-- start Data for processing --

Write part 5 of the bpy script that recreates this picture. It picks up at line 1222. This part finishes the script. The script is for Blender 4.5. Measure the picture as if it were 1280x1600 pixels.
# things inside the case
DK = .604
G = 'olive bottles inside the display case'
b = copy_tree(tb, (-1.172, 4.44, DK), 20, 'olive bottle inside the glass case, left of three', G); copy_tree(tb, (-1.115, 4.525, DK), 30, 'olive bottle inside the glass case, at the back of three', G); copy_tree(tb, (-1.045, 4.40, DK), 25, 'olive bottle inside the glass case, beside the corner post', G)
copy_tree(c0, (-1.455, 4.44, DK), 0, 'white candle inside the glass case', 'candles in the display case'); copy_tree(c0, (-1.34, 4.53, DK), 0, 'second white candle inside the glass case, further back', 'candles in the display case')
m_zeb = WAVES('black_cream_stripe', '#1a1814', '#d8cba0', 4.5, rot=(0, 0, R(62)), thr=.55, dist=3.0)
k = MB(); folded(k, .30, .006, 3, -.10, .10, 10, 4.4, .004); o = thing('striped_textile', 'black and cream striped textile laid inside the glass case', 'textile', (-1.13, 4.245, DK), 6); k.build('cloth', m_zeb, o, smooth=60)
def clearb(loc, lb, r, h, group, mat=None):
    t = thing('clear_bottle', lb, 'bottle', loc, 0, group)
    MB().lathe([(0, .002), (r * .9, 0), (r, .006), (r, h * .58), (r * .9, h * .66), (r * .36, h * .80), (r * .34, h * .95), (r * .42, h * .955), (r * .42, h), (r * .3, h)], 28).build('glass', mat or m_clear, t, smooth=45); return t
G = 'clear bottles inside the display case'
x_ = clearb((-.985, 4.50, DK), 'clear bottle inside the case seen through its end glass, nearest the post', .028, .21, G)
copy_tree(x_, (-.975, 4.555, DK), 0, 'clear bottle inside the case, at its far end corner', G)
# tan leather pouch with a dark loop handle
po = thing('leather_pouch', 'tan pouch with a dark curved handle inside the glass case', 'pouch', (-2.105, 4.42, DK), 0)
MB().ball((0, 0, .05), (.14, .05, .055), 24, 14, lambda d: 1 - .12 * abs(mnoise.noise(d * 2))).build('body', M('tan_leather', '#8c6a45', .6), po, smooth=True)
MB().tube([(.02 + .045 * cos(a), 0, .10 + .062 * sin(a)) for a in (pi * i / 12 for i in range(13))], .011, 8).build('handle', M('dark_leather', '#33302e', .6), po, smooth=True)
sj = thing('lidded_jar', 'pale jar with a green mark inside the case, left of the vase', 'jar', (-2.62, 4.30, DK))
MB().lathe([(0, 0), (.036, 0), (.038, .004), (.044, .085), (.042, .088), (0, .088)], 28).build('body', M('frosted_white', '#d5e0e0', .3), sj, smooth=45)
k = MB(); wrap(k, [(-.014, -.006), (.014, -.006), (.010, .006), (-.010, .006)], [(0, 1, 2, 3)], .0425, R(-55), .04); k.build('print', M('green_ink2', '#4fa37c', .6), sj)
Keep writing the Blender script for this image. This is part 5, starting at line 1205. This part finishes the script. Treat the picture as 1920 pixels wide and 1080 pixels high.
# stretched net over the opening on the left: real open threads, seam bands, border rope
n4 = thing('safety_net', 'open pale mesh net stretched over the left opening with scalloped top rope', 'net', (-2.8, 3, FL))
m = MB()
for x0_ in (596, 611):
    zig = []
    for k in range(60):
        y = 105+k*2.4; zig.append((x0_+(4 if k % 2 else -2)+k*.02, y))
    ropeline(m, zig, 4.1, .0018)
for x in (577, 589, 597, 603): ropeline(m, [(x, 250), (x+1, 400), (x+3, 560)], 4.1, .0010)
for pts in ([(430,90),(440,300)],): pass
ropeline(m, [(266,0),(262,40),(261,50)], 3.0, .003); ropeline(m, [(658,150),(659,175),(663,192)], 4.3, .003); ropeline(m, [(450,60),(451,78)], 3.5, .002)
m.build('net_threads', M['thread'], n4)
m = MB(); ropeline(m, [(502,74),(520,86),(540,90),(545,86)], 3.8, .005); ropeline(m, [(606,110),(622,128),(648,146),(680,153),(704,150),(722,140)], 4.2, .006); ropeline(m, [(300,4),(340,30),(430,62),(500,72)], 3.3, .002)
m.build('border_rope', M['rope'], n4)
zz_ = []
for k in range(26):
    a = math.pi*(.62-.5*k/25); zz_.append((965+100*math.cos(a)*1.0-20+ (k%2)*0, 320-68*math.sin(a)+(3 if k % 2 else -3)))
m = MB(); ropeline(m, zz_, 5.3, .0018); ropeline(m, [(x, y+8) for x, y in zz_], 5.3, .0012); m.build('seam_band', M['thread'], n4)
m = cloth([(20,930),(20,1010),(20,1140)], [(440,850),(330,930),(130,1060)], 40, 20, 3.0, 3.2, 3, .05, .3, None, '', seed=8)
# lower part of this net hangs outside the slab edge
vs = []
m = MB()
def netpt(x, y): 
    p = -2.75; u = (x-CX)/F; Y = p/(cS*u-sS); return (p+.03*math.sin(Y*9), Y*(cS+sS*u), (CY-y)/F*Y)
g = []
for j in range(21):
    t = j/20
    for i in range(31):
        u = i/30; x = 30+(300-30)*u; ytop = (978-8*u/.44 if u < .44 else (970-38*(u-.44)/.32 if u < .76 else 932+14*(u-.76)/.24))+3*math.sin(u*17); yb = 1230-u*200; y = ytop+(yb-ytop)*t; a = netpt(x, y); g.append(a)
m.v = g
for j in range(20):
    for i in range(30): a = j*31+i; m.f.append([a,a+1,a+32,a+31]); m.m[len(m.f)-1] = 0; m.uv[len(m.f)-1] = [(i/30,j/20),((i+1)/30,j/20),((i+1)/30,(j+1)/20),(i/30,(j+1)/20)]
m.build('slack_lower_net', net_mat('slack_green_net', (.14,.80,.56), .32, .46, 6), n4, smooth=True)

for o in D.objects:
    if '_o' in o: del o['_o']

-- end Data for processing --

From the records above, extract everything verbatim.

Write part 5 of the bpy script that recreates this picture. It picks up at line 1222. This part finishes the script. The script is for Blender 4.5. Measure the picture as if it were 1280x1600 pixels.
# things inside the case
DK = .604
G = 'olive bottles inside the display case'
b = copy_tree(tb, (-1.172, 4.44, DK), 20, 'olive bottle inside the glass case, left of three', G); copy_tree(tb, (-1.115, 4.525, DK), 30, 'olive bottle inside the glass case, at the back of three', G); copy_tree(tb, (-1.045, 4.40, DK), 25, 'olive bottle inside the glass case, beside the corner post', G)
copy_tree(c0, (-1.455, 4.44, DK), 0, 'white candle inside the glass case', 'candles in the display case'); copy_tree(c0, (-1.34, 4.53, DK), 0, 'second white candle inside the glass case, further back', 'candles in the display case')
m_zeb = WAVES('black_cream_stripe', '#1a1814', '#d8cba0', 4.5, rot=(0, 0, R(62)), thr=.55, dist=3.0)
k = MB(); folded(k, .30, .006, 3, -.10, .10, 10, 4.4, .004); o = thing('striped_textile', 'black and cream striped textile laid inside the glass case', 'textile', (-1.13, 4.245, DK), 6); k.build('cloth', m_zeb, o, smooth=60)
def clearb(loc, lb, r, h, group, mat=None):
    t = thing('clear_bottle', lb, 'bottle', loc, 0, group)
    MB().lathe([(0, .002), (r * .9, 0), (r, .006), (r, h * .58), (r * .9, h * .66), (r * .36, h * .80), (r * .34, h * .95), (r * .42, h * .955), (r * .42, h), (r * .3, h)], 28).build('glass', mat or m_clear, t, smooth=45); return t
G = 'clear bottles inside the display case'
x_ = clearb((-.985, 4.50, DK), 'clear bottle inside the case seen through its end glass, nearest the post', .028, .21, G)
copy_tree(x_, (-.975, 4.555, DK), 0, 'clear bottle inside the case, at its far end corner', G)
# tan leather pouch with a dark loop handle
po = thing('leather_pouch', 'tan pouch with a dark curved handle inside the glass case', 'pouch', (-2.105, 4.42, DK), 0)
MB().ball((0, 0, .05), (.14, .05, .055), 24, 14, lambda d: 1 - .12 * abs(mnoise.noise(d * 2))).build('body', M('tan_leather', '#8c6a45', .6), po, smooth=True)
MB().tube([(.02 + .045 * cos(a), 0, .10 + .062 * sin(a)) for a in (pi * i / 12 for i in range(13))], .011, 8).build('handle', M('dark_leather', '#33302e', .6), po, smooth=True)
sj = thing('lidded_jar', 'pale jar with a green mark inside the case, left of the vase', 'jar', (-2.62, 4.30, DK))
MB().lathe([(0, 0), (.036, 0), (.038, .004), (.044, .085), (.042, .088), (0, .088)], 28).build('body', M('frosted_white', '#d5e0e0', .3), sj, smooth=45)
k = MB(); wrap(k, [(-.014, -.006), (.014, -.006), (.010, .006), (-.010, .006)], [(0, 1, 2, 3)], .0425, R(-55), .04); k.build('print', M('green_ink2', '#4fa37c', .6), sj)
Keep writing the Blender script for this image. This is part 5, starting at line 1205. This part finishes the script. Treat the picture as 1920 pixels wide and 1080 pixels high.
# stretched net over the opening on the left: real open threads, seam bands, border rope
n4 = thing('safety_net', 'open pale mesh net stretched over the left opening with scalloped top rope', 'net', (-2.8, 3, FL))
m = MB()
for x0_ in (596, 611):
    zig = []
    for k in range(60):
        y = 105+k*2.4; zig.append((x0_+(4 if k % 2 else -2)+k*.02, y))
    ropeline(m, zig, 4.1, .0018)
for x in (577, 589, 597, 603): ropeline(m, [(x, 250), (x+1, 400), (x+3, 560)], 4.1, .0010)
for pts in ([(430,90),(440,300)],): pass
ropeline(m, [(266,0),(262,40),(261,50)], 3.0, .003); ropeline(m, [(658,150),(659,175),(663,192)], 4.3, .003); ropeline(m, [(450,60),(451,78)], 3.5, .002)
m.build('net_threads', M['thread'], n4)
m = MB(); ropeline(m, [(502,74),(520,86),(540,90),(545,86)], 3.8, .005); ropeline(m, [(606,110),(622,128),(648,146),(680,153),(704,150),(722,140)], 4.2, .006); ropeline(m, [(300,4),(340,30),(430,62),(500,72)], 3.3, .002)
m.build('border_rope', M['rope'], n4)
zz_ = []
for k in range(26):
    a = math.pi*(.62-.5*k/25); zz_.append((965+100*math.cos(a)*1.0-20+ (k%2)*0, 320-68*math.sin(a)+(3 if k % 2 else -3)))
m = MB(); ropeline(m, zz_, 5.3, .0018); ropeline(m, [(x, y+8) for x, y in zz_], 5.3, .0012); m.build('seam_band', M['thread'], n4)
m = cloth([(20,930),(20,1010),(20,1140)], [(440,850),(330,930),(130,1060)], 40, 20, 3.0, 3.2, 3, .05, .3, None, '', seed=8)
# lower part of this net hangs outside the slab edge
vs = []
m = MB()
def netpt(x, y): 
    p = -2.75; u = (x-CX)/F; Y = p/(cS*u-sS); return (p+.03*math.sin(Y*9), Y*(cS+sS*u), (CY-y)/F*Y)
g = []
for j in range(21):
    t = j/20
    for i in range(31):
        u = i/30; x = 30+(300-30)*u; ytop = (978-8*u/.44 if u < .44 else (970-38*(u-.44)/.32 if u < .76 else 932+14*(u-.76)/.24))+3*math.sin(u*17); yb = 1230-u*200; y = ytop+(yb-ytop)*t; a = netpt(x, y); g.append(a)
m.v = g
for j in range(20):
    for i in range(30): a = j*31+i; m.f.append([a,a+1,a+32,a+31]); m.m[len(m.f)-1] = 0; m.uv[len(m.f)-1] = [(i/30,j/20),((i+1)/30,j/20),((i+1)/30,(j+1)/20),(i/30,(j+1)/20)]
m.build('slack_lower_net', net_mat('slack_green_net', (.14,.80,.56), .32, .46, 6), n4, smooth=True)

for o in D.objects:
    if '_o' in o: del o['_o']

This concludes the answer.